So This One Time, At Boot Camp...
"Santa Maria" was on my mind as we rode the bus from the rifle range back to the barracks one year ago today at the United States Marine Corps Recruit Depot Parris Island. Sgt. Santa Maria, young Harry Anderson's feared, reveared and perhaps respected Drill Instructor, had no doubt walked the paths I myself had walked that day. He (and Harry as well, and many, many others) had certainly seen the sunlight in the pines of the proving grounds, felt the wind blow cold across the land, endured countless hardships (not the least of which the small biting insects), in the places where I had stood that day.
But unlike those men, I was a fraud. An imposter. A tourist. Or perhaps worse than any of those, I was a citified "ad man" come to take a look at what the soldier boys were doing so I could sell it all more effectively to a bunch of other kids too dumb to know better than to become a Marine. Or so I thought when I arrived.

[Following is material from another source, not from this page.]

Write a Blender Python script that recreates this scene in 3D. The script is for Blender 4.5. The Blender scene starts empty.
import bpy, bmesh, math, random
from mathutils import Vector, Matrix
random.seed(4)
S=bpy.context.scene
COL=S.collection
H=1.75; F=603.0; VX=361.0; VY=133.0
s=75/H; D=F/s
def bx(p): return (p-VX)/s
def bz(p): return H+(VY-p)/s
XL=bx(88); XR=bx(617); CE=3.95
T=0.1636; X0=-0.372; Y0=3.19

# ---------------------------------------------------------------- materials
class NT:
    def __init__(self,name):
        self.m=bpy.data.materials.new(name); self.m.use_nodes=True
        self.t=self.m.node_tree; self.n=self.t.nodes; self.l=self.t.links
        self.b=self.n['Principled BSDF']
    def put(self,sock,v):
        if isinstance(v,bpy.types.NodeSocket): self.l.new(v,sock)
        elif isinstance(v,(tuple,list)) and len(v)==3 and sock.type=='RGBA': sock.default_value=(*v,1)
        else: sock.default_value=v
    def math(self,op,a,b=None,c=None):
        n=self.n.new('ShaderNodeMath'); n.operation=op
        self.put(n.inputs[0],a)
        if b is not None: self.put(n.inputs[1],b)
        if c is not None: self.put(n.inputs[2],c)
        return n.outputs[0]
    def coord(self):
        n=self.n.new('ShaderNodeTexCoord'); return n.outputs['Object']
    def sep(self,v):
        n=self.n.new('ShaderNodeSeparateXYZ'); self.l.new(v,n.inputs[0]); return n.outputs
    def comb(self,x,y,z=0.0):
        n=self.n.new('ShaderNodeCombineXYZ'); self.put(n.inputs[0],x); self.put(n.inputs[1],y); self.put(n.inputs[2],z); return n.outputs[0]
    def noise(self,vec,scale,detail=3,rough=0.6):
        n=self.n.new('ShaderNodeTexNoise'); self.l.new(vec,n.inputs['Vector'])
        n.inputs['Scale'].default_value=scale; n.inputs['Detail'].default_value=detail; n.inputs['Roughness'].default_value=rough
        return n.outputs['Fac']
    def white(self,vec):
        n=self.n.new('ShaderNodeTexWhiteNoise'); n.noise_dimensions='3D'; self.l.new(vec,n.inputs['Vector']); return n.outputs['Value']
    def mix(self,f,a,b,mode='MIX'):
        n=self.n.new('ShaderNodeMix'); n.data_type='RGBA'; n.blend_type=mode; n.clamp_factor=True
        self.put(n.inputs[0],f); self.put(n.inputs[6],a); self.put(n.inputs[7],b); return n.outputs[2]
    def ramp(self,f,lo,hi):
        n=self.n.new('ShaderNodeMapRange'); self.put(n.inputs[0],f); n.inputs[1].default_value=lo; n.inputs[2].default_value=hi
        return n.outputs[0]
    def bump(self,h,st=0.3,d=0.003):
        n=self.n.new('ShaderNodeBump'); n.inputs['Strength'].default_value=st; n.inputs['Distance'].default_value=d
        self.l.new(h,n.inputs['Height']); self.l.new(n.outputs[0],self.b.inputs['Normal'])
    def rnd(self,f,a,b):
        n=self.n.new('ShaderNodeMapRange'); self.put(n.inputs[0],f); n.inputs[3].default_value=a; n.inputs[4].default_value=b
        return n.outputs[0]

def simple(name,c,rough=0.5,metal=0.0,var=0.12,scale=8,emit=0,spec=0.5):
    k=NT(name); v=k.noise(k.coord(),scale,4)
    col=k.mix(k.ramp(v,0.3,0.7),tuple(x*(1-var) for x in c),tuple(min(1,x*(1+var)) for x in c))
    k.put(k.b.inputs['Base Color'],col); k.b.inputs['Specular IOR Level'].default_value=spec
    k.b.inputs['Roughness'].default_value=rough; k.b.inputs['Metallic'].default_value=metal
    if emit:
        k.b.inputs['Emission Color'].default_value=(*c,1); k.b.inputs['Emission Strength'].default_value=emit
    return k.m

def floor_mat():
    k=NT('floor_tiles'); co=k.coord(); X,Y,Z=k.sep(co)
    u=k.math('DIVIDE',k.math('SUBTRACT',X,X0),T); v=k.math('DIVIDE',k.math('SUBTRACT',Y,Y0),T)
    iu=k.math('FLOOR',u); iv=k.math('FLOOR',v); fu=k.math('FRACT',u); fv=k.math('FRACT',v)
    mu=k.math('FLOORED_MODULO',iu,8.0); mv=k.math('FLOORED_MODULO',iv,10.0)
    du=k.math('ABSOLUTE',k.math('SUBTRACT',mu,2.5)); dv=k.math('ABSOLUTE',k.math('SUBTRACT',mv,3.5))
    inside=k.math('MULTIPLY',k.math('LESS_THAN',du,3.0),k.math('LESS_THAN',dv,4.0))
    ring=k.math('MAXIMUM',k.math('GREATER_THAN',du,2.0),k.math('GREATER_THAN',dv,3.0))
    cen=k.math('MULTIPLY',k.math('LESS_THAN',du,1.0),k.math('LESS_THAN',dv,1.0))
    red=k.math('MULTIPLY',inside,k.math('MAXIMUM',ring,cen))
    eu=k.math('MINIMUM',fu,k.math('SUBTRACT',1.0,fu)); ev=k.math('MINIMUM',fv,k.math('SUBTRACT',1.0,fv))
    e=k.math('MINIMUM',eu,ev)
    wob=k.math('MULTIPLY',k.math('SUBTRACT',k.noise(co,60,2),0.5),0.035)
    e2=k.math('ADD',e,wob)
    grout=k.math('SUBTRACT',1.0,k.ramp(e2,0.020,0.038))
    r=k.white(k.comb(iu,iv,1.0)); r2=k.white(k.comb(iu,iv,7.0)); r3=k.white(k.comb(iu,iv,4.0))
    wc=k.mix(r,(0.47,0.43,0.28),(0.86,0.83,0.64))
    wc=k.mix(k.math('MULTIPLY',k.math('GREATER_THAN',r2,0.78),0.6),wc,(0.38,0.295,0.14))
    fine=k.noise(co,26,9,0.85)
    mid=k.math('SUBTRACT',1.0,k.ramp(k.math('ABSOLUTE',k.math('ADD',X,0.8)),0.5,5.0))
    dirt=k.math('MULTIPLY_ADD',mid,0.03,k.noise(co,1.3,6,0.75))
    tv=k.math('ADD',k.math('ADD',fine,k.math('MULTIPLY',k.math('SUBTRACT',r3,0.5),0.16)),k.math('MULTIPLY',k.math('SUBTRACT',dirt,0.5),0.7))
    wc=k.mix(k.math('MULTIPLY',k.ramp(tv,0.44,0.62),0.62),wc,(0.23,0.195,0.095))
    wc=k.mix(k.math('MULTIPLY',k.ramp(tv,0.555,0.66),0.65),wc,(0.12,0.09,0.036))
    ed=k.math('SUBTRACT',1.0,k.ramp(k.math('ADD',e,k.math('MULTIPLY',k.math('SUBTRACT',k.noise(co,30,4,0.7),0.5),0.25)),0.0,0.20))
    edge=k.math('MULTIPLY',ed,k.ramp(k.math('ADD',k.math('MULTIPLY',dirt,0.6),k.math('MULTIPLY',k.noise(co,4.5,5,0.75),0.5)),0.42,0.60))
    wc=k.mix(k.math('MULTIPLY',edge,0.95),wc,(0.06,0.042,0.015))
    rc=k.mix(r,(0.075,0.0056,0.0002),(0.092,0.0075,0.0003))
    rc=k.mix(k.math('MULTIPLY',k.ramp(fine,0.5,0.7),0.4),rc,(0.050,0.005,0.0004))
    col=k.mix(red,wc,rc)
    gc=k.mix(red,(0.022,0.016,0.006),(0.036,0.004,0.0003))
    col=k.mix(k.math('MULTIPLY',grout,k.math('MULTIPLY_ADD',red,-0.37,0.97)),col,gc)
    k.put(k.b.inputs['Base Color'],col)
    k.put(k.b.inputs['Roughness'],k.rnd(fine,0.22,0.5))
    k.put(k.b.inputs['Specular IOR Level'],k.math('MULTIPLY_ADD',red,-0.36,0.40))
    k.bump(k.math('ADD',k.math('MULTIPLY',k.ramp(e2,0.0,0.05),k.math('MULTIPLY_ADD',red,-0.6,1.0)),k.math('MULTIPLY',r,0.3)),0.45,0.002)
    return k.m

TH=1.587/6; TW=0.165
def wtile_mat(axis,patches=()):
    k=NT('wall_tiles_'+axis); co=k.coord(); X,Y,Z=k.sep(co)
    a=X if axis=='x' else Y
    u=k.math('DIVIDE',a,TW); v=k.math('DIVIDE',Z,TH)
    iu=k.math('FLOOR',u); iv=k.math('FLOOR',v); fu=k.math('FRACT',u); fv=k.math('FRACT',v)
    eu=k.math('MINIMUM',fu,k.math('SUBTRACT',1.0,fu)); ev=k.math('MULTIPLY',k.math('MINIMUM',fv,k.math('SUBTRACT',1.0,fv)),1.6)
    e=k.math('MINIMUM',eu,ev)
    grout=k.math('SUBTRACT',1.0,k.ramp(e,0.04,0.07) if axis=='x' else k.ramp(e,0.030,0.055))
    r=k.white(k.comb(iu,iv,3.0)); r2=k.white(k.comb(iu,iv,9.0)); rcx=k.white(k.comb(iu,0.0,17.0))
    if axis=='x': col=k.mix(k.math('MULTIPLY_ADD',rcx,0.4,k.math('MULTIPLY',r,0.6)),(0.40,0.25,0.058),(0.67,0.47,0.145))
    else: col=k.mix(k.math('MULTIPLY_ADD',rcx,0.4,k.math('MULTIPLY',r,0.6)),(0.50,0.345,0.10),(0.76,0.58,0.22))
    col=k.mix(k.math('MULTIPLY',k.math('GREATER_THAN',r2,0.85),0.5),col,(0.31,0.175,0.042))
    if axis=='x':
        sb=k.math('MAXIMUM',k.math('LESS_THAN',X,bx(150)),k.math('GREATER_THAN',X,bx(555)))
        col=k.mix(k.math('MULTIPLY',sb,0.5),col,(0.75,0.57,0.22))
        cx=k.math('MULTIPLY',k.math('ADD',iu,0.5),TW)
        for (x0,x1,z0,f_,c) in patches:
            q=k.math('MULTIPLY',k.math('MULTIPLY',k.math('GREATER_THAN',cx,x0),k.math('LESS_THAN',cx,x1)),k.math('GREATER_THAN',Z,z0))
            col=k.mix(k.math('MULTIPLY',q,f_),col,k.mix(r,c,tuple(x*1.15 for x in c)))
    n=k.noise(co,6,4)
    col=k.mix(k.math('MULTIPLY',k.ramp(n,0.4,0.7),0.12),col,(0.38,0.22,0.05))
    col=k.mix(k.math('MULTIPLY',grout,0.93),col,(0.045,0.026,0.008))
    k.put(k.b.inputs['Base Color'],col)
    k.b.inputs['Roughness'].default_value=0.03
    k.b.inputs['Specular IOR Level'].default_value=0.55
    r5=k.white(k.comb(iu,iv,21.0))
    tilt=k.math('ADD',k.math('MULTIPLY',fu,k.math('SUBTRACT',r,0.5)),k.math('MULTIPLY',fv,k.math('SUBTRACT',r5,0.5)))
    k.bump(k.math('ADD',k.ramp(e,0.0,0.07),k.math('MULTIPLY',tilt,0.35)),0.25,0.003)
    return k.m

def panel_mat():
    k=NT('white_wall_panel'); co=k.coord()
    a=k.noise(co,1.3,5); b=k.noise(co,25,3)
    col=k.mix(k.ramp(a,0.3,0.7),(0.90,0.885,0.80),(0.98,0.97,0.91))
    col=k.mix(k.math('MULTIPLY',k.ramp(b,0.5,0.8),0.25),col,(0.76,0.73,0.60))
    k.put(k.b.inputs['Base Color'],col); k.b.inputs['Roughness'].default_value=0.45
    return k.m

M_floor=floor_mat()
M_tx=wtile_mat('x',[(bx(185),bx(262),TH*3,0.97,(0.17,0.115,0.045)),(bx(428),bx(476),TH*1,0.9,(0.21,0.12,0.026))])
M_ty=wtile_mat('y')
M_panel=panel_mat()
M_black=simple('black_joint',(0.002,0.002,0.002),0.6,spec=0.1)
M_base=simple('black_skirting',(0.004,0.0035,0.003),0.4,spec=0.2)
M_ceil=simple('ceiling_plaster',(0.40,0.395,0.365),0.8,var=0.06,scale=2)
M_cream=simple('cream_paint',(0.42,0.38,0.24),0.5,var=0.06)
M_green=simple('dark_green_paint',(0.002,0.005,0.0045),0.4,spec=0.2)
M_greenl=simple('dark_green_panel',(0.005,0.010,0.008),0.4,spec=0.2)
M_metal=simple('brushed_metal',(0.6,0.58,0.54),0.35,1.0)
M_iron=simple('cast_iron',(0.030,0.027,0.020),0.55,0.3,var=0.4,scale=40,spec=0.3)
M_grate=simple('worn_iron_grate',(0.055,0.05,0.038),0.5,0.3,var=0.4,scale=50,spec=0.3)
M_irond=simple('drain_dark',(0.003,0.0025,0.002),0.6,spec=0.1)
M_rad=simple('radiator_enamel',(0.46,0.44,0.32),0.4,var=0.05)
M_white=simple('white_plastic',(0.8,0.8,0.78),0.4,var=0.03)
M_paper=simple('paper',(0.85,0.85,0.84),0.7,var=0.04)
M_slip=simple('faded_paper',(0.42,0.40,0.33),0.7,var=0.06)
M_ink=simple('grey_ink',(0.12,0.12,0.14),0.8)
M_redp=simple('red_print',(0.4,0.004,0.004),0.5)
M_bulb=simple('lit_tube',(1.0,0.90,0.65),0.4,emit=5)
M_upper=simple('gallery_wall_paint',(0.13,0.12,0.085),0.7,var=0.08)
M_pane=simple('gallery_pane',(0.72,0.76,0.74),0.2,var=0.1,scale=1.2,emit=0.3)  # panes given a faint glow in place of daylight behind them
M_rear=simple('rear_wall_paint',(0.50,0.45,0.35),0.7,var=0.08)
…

Well, that's not quite true. "Too dumb" is certainly not how I would have characterized the Marines I'd known. There weren't many I'd known, that's true, but they were there in the family tree -- certainly Harry and his book had revealed a lot. But there was an uncle and a cousin who had each had a hitch or two. And there was ol' Mike from Target, definitely one of the smarter cats I've had the pleasure of knowing along the way. But whatever path had propelled me from first chair saxaphone and prancing theatre lad in high school to wannabee cartoonist and boozie ladies man in college and on through to the ad job that ultimately brought me to Parris Island had not included any instrunctional sign posts along the way that adequately described the why, let alone the how, of becoming someone who served their country in a military tradition. During our four days there last November 28th thru December 2nd, I'd like to think we got the how, and the why, and a whole lot more. Certainly, partnered up as we were on our tour with members of the Marine Corps/McDonald's NASCAR racing team, I got at least a passing appreciation for what the hell was so damn special about the world of stock car racing. And I had the whole familial-historial-tourism angle working for me, getting to see and feel, even in its modern incarnation, the place that was so transformative for a man (Harry) who I deeply respect. And yes, I did get myself one heck of a nice haircut on the afternoon of the 1st, after we'd seen the Eagle Globe and Anchor ceremony.
But the whole lot more was greater than any of that.
Yes, that whole lot more showed me the value of training up these young men and women to become Marines (and yes, clearly, the USMC PR folks carefully orchestrate these events for just that purpose). It showed me, in the faces of passing beat-dead-tired teenages in digicams, the true strength of the human body, mind and heart. It revealed the value of the transformative experience that these men and women go through in shaping for themselves and their families and new and more focused life that each and every one of us Americans can benefit from in one way or another. Clearly, to see even a fraction of the awesome might of the American military power in action is an impressive and dumbfounding thing. The patriotic swagger of the preceding paragraph quickly becomes a quiet awareness that there are limited applications for wave after wave of teenagers broken and refined into well-honed killing instruments. They are most certainly an awesome resource that must not be wasted.
And though this cheery family blog that is better suited to concerning itself with the prancing of little blonde girls than the geo-political movements of armies and the bitter politics of it all, one cannot help but ache to think of the needlessness of wasting the hope and the strength of these young lives so transformed in pursuit of ideological horseshit and a pack of lies masquerading itself as good television and the duty of a nation.
I was deeply moved by my visit last year to Parris Island, and deeply honored by the respect shown to me, a mere ad man, while visiting this truly hallowed (and hated, I suppose) ground. I have considered what I saw and learned there, tried to find a transformative angle in it for myself. I cannot, of course, no more can my companions from that visit. Only a Marine can understand what it is to be a Marine, I suppose. There were some practical takeaways, of course -- some learned directly, others more shared than discovered -- and quite a few of them involved drinking. Don't drink with Marines if you can't keep up, good practical knowledge. The last place in the world you want to get stopped for a DUI is a Marine Corps Base (again, not discovered firsthand, just advice I got.) Don't fire off the range. Don't upset your DI.
A year later, I'm here in my basement in Chicago. In the morning, instead of a warm breeze and the haunting sound of platoons running to cadence, there'll be six to ten inches of snow waiting for me in the driveway. Professionally, the Marine Corps work is behind me -- a small, silly man in MN couldn't manage his schedule or his work (or his team, for that matter) properly, and shunted me off the account to pick up his slack. Ah, but then, as the line from Glengarry Glen Ross points out, "It is not a world of Men." Though I know some fine Marines.